According to the government’s annual Public Enterprises Survey, there were 225 active PSUs under the central government in 2011-12, of which 63 incurred collective losses worth Rs 27,602 crore – 26% more losses than in 2010-11.

A decade ago, in 2002-03, there were a greater number of loss-making PSUs, but they incurred smaller total losses. Over time, even though the number of loss-making public companies has reduced, the amount of losses they incur has been clearly growing larger:


There are a significant number of profit-making PSUs as well – in 2011-12, there were 161, bringing in profits of Rs 1.2 lakh crore. But every year, the top profit-making public companies come from the industries dealing with oil, coal, steel and heavy electricals. The Oil and Natural Gas Corporation has consistently brought in the largest chunk of PSU profits – 20% in 2011-12 alone.

The top loss-making public industries are the telecom companies Bharat Sanchar Nigam Ltd and Mahanagar Telephone Nigam Ltd, Air India, Hindustan Cables, Fertilizer Corporation of India and Shipping Corporation Ltd.

While there is certainly an argument to be made for the continuance of many of these companies, it seems strange that the state continues to involve itself in the running of airlines and hotels, and the manufacture of tyres, cement, textiles or scooters.

Here are some of the odd public-sector units that the central government still spends time and resources running:

Hindustan Salts Ltd (and its subsidiary Sambhar Salts): Headquartered in Jaipur since 1958, this is the only PSU engaged in the manufacture of salt. Most of the salt and rock salt it produces is sold to the textile, soap, detergent and leather industries.

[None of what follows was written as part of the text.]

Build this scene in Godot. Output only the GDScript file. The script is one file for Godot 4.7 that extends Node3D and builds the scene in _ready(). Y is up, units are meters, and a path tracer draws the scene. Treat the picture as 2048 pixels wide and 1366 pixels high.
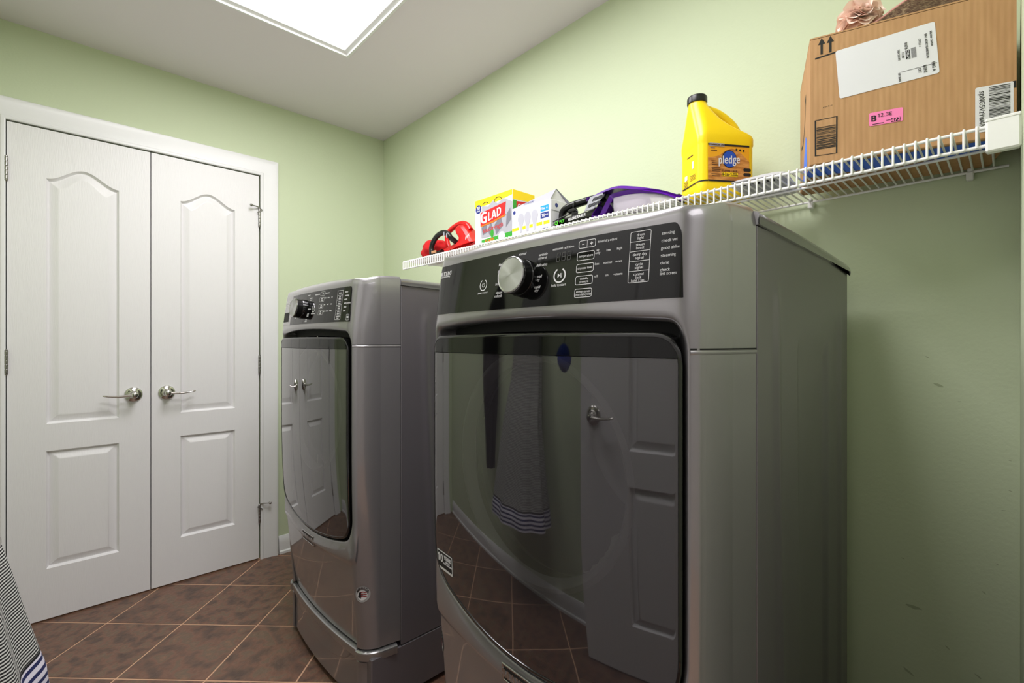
extends Node3D

const DECK := 1.5412
var M := {}
var used := {}

# ---------------------------------------------------------------- mesh builder
class MB:
	var v := PackedVector3Array()
	var uv := PackedVector2Array()
	var angle := 38.0
	func tri(a: Vector3, b: Vector3, c: Vector3, ua := Vector2.ZERO, ub := Vector2.ZERO, uc := Vector2.ZERO) -> void:
		if (b - a).cross(c - a).length_squared() < 1e-18: return
		v.append(a); v.append(b); v.append(c)
		uv.append(ua); uv.append(ub); uv.append(uc)
	func quad(a: Vector3, b: Vector3, c: Vector3, d: Vector3) -> void:
		tri(a, b, c); tri(a, c, d)
	func outward(pts: Array, o: Vector3) -> void:
		var c := Vector3.ZERO
		for p in pts: c += p
		c /= pts.size()
		var n: Vector3 = (pts[1] - pts[0]).cross(pts[2] - pts[0])
		if n.dot(c - o) < 0: pts.reverse()
		for i in range(1, pts.size() - 1): tri(pts[0], pts[i], pts[i + 1])
	# box with chamfered edges
	func box(c: Vector3, s: Vector3, b := 0.002, xf := Transform3D()) -> void:
		var h := s * 0.5
		b = minf(b, minf(h.x, minf(h.y, h.z)) * 0.6)
		var o := xf * c
		var P := func(sx: int, sy: int, sz: int, ax: int) -> Vector3:
			var q := Vector3(sx * (h.x - b), sy * (h.y - b), sz * (h.z - b))
			q[ax] = [sx, sy, sz][ax] * h[ax]
			return xf * (c + q)
		for ax in 3:
			for sg in [-1, 1]:
				var f := []
				for k in [[-1, -1], [1, -1], [1, 1], [-1, 1]]:
					var s3 := [0, 0, 0]
					s3[ax] = sg; s3[(ax + 1) % 3] = k[0]; s3[(ax + 2) % 3] = k[1]
					f.append(P.call(s3[0], s3[1], s3[2], ax))
				outward(f, o)
		for ax in 3:
			var a1 := (ax + 1) % 3
			var a2 := (ax + 2) % 3
			for s1 in [-1, 1]:
				for s2 in [-1, 1]:
					var lo := [0, 0, 0]
					lo[ax] = -1; lo[a1] = s1; lo[a2] = s2
					var hi := lo.duplicate()
					hi[ax] = 1
					outward([P.call(lo[0], lo[1], lo[2], a1), P.call(hi[0], hi[1], hi[2], a1), P.call(hi[0], hi[1], hi[2], a2), P.call(lo[0], lo[1], lo[2], a2)], o)
		for sx in [-1, 1]:
			for sy in [-1, 1]:
				for sz in [-1, 1]:
					outward([P.call(sx, sy, sz, 0), P.call(sx, sy, sz, 1), P.call(sx, sy, sz, 2)], o)
	func grid(f: Callable, nu: int, nv: int, flip := false) -> void:
		var rows := []
		for j in nv + 1:
			var r := PackedVector3Array()
			for i in nu + 1: r.append(f.call(float(i) / nu, float(j) / nv))
			rows.append(r)
		for j in nv:
			for i in nu:
				var a: Vector3 = rows[j][i]
				var b: Vector3 = rows[j][i + 1]
				var c: Vector3 = rows[j + 1][i + 1]
				var d: Vector3 = rows[j + 1][i]
				if flip: quad(a, d, c, b)
				else: quad(a, b, c, d)
	func rings(rs: Array, closed := true, cap0 := false, cap1 := false, flip := false) -> void:
		for k in rs.size() - 1:
			var a: PackedVector3Array = rs[k]
			var b: PackedVector3Array = rs[k + 1]
			var n := a.size()
			for i in (n if closed else n - 1):
				var j := (i + 1) % n
				if flip: quad(a[i], b[i], b[j], a[j])
				else: quad(a[i], a[j], b[j], b[i])
		for e in [0, 1]:
			if (cap0 if e == 0 else cap1):
				var r: PackedVector3Array = rs[0] if e == 0 else rs[-1]
				var c := Vector3.ZERO
				for p in r: c += p
				c /= r.size()
				for i in r.size():
					var j := (i + 1) % r.size()
					if (e == 0) != flip: tri(c, r[j], r[i])
					else: tri(c, r[i], r[j])
	func tube(pts: Array, r: Variant, n := 8, closed := false, squash := 1.0, up := Vector3.UP) -> void:
		var rs := []
		var cnt := pts.size()
		var last := Vector3.ZERO
		for i in cnt:
			var a: Vector3 = pts[(i - 1 + cnt) % cnt] if (closed or i > 0) else pts[i]
			var b: Vector3 = pts[(i + 1) % cnt] if (closed or i < cnt - 1) else pts[i]
			var t := (b - a).normalized()
			var x: Vector3
			if i == 0:
				x = up.cross(t)
				if x.length() < 0.05: x = Vector3(1, 0.01, 0.02).cross(t)
			else: x = last - t * last.dot(t)
			x = x.normalized()
			last = x
			var y := t.cross(x)
			var rad: float = r[i] if r is Array else r
			var ring := PackedVector3Array()
			for k in n:
				var an := TAU * k / n
				ring.append(pts[i] + x * cos(an) * rad + y * sin(an) * rad * squash)
			rs.append(ring)
		if closed: rs.append(rs[0])
		rings(rs, true, not closed, not closed)
	# profile of (radius, height) about the y axis of xf
	func lathe(prof: Array, n := 32, xf := Transform3D(), cap0 := true, cap1 := true) -> void:
		var rs := []
		for p in prof:
			var ring := PackedVector3Array()
			for k in n:
				var an := -TAU * k / n
				ring.append(xf * Vector3(cos(an) * p.x, p.y, sin(an) * p.x))
			rs.append(ring)
		rings(rs, true, cap0, cap1)
	# polygon in xy pushed from z0 to z1, edges chamfered by b
	func prism(poly: PackedVector2Array, z0: float, z1: float, xf := Transform3D(), b := 0.0) -> void:
		if Geometry2D.is_polygon_clockwise(poly): poly.reverse()
		var n := poly.size()
		var ins := PackedVector2Array()
		for i in n:
			var e0 := (poly[i] - poly[(i - 1 + n) % n]).normalized()
			var e1 := (poly[(i + 1) % n] - poly[i]).normalized()
			var m := (Vector2(-e0.y, e0.x) + Vector2(-e1.y, e1.x)).normalized()
			var k := maxf(0.4, m.dot(Vector2(-e0.y, e0.x)))
			ins.append(poly[i] + m * b / k)
		var mk := func(p: PackedVector2Array, z: float) -> PackedVector3Array:
			var r := PackedVector3Array()
			for q in p: r.append(xf * Vector3(q.x, q.y, z))
			return r
		if b > 0: rings([mk.call(ins, z0), mk.call(poly, z0 + b), mk.call(poly, z1 - b), mk.call(ins, z1)])
		else: rings([mk.call(poly, z0), mk.call(poly, z1)])
		var cap := ins if b > 0 else poly
		var t := Geometry2D.triangulate_polygon(cap)
		for i in range(0, t.size(), 3):
			var a := cap[t[i]]
			var c := cap[t[i + 1]]
			var d := cap[t[i + 2]]
			if (c - a).cross(d - a) < 0:
				var s := c
				c = d
				d = s
			tri(xf * Vector3(a.x, a.y, z1), xf * Vector3(c.x, c.y, z1), xf * Vector3(d.x, d.y, z1))
			tri(xf * Vector3(a.x, a.y, z0), xf * Vector3(d.x, d.y, z0), xf * Vector3(c.x, c.y, z0))
	func text(s: String, size: float, f: Callable, font: Font, align := 1) -> void:
		var tm := TextMesh.new()
		tm.text = s
		tm.font = font
		tm.font_size = 48
		tm.pixel_size = size / 48.0
		tm.depth = 0.0004
		tm.curve_step = 3.0
		tm.horizontal_alignment = align as HorizontalAlignment
		tm.vertical_alignment = VERTICAL_ALIGNMENT_CENTER
		tm.line_spacing = -10.0
		var arr := tm.get_mesh_arrays()
		var p: PackedVector3Array = arr[Mesh.ARRAY_VERTEX]
		var ix: PackedInt32Array = arr[Mesh.ARRAY_INDEX]
		for i in range(0, ix.size(), 3):
			tri(f.call(p[ix[i]]), f.call(p[ix[i + 2]]), f.call(p[ix[i + 1]]))
	func mesh() -> ArrayMesh:
		var nt := v.size() / 3
		var fn := PackedVector3Array()
		fn.resize(nt)
		var at := {}
		var keys := []
		keys.resize(v.size())
		for t in nt:
			fn[t] = (v[t * 3 + 1] - v[t * 3]).cross(v[t * 3 + 2] - v[t * 3])
			for k in 3:
				var key := Vector3i((v[t * 3 + k] * 40000.0).round())
				keys[t * 3 + k] = key
				if not at.has(key): at[key] = PackedInt32Array()
				at[key].append(t)
		var nn := PackedVector3Array()
		nn.resize(v.size())
		var ca := cos(deg_to_rad(angle))
		var un := PackedVector3Array()
		un.resize(nt)
		for t in nt: un[t] = fn[t].normalized()
		var pv := PackedVector3Array()
		pv.resize(v.size())
		var pu := PackedVector2Array()
		pu.resize(v.size())
		for t in nt:
			for k in 3:
				var n := Vector3.ZERO
				for o in at[keys[t * 3 + k]]:
					if un[o].dot(un[t]) > ca: n += fn[o]
				if n.length_squared() < 1e-24: n = un[t]
				var w: int = t * 3 + [0, 2, 1][k]
				nn[w] = n.normalized()
				pv[w] = v[t * 3 + k]
				pu[w] = uv[t * 3 + k]
		var arr := []
		arr.resize(Mesh.ARRAY_MAX)
		arr[Mesh.ARRAY_VERTEX] = pv
		arr[Mesh.ARRAY_NORMAL] = nn
		arr[Mesh.ARRAY_TEX_UV] = pu
		var am := ArrayMesh.new()
		if pv.size() > 0: am.add_surface_from_arrays(Mesh.PRIMITIVE_TRIANGLES, arr)
		return am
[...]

HMT Watches Ltd: Set up in 1961 in Bangalore, HMT was the first manufacturer of wristwatches in the country. Its website claims the company drew inspiration from Nehru’s vision to “bring in a sense of time consciousness among the Indians”.  The company has five manufacturing units and claims to have 100 million customers.

Hindustan Photo Films Manufacturing Company Limited: Based in Tamil Nadu, this company makes photographic and cine-films, x-ray films and photographic paper, among other things. In 2011-12, it was fourth on the Public Enterprise Survey’s list of India’s top ten loss-making PSUs.

Balmer Lawrie & Company: Based in West Bengal, Balmer Lawrie is a 147-year-old company started by two Scotsmen. Now a PSU under the ministry of petroleum and natural gas, it manufactures industrial packaging, greases, lubricants and performance chemicals. More interestingly, it also provides services in logistics and travel and tourism, including personalised, international tour planning through a brand called ‘Vacations Exotica’.

Hotel Corporation of India: This company came about when Air India decided to get into the hotel industry, and is now owned by the National Aviation Company of India. It runs the two Centaur Hotels in Delhi and Srinagar.

Cawnpore Woollen Mills Branch: A subsidiary of the British India Corporation, the company was established in Kanpur in 1876 – it’s age evident in its spelling of ‘Cawnpore’. It’s involved in the manufacture of pure wool materials.

Scooters India: A Lucknow-based manufacturer of three-wheelers, Scooters India makes a range of different autos that are used across the country, under the brand name ‘Vikram’.

Fresh and Healthy Enterprise Ltd: Headquartered in Haryana, this company, under the ministry of railways, is in the business of providing cold storage infrastructure for trade of fruits and vegetables.